Fordham: aim is to be constructive and practical

The Bingham Centre for the Rule of Law has launched its own review of how to improve the conduct of judicial review cases in light of the government’s own proposals.

The centre – which forms part of the British Institute of International and Comparative Law – is looking at how procedures in the Administrative Court, including judicial review, can be adjusted to better save and protect public funds in a manner consistent with the rule of law.

The review aims to issue an interim report by the end of this year and a final report in early 2014.

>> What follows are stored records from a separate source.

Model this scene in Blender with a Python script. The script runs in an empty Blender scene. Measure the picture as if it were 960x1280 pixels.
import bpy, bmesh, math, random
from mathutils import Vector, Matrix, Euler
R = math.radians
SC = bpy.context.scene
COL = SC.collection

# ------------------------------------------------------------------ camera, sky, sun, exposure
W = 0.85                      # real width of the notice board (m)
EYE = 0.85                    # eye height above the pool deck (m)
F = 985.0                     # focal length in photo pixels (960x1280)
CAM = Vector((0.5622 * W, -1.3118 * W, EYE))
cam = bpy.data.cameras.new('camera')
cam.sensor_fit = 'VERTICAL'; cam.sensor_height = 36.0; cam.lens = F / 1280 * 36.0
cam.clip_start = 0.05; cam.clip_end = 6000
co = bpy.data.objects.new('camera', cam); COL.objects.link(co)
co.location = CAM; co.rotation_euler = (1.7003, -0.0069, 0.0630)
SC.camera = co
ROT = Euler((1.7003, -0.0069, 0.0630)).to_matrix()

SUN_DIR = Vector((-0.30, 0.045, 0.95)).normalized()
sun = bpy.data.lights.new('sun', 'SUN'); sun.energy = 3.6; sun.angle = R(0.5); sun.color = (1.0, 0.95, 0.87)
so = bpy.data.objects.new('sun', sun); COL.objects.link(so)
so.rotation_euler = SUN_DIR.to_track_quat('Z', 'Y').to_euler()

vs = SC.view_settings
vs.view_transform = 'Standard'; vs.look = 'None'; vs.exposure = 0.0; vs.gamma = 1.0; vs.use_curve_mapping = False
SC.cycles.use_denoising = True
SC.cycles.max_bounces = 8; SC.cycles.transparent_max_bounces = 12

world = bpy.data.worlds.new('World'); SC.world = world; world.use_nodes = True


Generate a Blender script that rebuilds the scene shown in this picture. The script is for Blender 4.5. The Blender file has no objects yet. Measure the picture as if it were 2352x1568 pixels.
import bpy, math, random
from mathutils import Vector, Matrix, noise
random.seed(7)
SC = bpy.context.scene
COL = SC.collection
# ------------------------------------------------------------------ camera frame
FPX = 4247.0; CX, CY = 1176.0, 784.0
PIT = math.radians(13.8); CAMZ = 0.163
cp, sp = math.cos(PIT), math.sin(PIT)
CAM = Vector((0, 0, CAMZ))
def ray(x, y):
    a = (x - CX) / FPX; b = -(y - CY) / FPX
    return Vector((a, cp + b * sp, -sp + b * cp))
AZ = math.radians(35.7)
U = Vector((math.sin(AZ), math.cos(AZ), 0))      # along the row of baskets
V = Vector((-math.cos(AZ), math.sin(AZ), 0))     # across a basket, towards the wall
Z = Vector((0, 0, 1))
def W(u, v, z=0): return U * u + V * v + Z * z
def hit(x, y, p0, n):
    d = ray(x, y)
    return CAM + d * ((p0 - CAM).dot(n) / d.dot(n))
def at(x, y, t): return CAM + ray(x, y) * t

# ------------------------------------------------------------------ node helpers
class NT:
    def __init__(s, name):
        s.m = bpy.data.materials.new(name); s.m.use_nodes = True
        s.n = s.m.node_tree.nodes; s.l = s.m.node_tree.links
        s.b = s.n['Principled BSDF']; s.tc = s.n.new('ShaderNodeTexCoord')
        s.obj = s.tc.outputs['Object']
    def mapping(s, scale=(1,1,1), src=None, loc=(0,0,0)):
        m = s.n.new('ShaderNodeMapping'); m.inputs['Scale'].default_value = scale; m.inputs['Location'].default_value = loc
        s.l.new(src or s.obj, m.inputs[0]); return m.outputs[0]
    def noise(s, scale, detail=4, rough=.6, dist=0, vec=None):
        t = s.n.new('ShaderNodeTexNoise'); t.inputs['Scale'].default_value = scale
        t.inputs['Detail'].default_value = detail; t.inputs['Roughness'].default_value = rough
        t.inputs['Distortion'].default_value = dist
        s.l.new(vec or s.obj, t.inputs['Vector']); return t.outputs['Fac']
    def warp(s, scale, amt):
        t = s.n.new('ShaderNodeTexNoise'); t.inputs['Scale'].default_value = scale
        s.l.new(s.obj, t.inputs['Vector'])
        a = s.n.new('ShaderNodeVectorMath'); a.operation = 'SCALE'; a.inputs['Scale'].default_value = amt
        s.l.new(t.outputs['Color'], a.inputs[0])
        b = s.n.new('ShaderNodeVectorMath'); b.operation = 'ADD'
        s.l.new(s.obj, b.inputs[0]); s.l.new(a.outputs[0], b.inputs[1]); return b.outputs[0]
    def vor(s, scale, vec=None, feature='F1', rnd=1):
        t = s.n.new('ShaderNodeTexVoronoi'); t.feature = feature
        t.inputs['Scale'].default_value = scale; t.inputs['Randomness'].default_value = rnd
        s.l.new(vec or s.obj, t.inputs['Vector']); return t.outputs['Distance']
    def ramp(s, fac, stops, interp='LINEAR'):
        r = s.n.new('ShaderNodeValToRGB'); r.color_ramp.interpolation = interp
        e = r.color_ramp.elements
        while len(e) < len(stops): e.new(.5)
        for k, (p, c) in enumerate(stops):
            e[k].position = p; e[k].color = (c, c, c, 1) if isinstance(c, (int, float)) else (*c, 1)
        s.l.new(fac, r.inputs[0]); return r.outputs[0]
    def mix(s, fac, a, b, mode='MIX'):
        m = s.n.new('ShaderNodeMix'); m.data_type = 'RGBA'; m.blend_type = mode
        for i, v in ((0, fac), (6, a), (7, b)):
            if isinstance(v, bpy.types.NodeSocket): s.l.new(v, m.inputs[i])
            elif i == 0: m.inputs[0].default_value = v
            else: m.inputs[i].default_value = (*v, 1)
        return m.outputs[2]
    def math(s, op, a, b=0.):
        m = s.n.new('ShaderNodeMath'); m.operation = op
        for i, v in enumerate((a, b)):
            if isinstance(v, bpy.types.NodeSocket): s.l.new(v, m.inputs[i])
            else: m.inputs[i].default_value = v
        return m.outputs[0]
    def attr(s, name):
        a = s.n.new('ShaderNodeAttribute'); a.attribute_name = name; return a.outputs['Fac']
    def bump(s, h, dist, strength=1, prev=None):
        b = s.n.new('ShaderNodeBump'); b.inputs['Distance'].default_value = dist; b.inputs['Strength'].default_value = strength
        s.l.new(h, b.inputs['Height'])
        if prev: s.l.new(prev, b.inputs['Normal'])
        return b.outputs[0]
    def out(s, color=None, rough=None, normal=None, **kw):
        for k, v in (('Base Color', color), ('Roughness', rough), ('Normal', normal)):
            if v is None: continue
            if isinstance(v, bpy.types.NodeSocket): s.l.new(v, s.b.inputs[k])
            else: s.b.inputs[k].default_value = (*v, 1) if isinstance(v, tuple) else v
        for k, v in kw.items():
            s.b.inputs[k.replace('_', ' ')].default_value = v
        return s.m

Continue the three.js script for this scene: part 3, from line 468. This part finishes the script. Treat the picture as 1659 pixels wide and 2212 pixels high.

It is being chaired by leading public law specialist Michael Fordham QC of Blackstone Chambers – a Fellow of the Bingham Centre – and he will be working with Martin Chamberlain QC and Zahra Al-Rikabi of Brick Court Chambers, and Iain Steele, also of Blackstone.

Mr Fordham said the review aims to be “constructive and practical” while ensuring that rule of law standards and access to justice are safeguarded.

The review is distinct from centre’s responses to the government’s plans for reforming judicial review.

In its response to the government’s legal aid consultation earlier this year – which included proposals to reduce the availability of legal aid for judicial review, the centre questioned the underlying evidence, saying: “There is nothing to suggest legally aided judicial review claims are pursued in a reckless way that results in a relatively high number of ‘weak’ cases.

“On the contrary, there is everything to suggest that legally aided cases appear to be handled far more cautiously than those which are unfunded, and lawyers in legally-aided applications are far more likely only to pursue cases with merit.

“By reducing the viability of acting in judicial review matters, the reforms are likely to result in systemic damage… The consultation paper fails to acknowledge the highly precarious financial position of many solicitors who undertake legally aided public law work – yet the existence of lawyers willing and able to take on such work is a prerequisite of an effectively functioning system of judicial review.”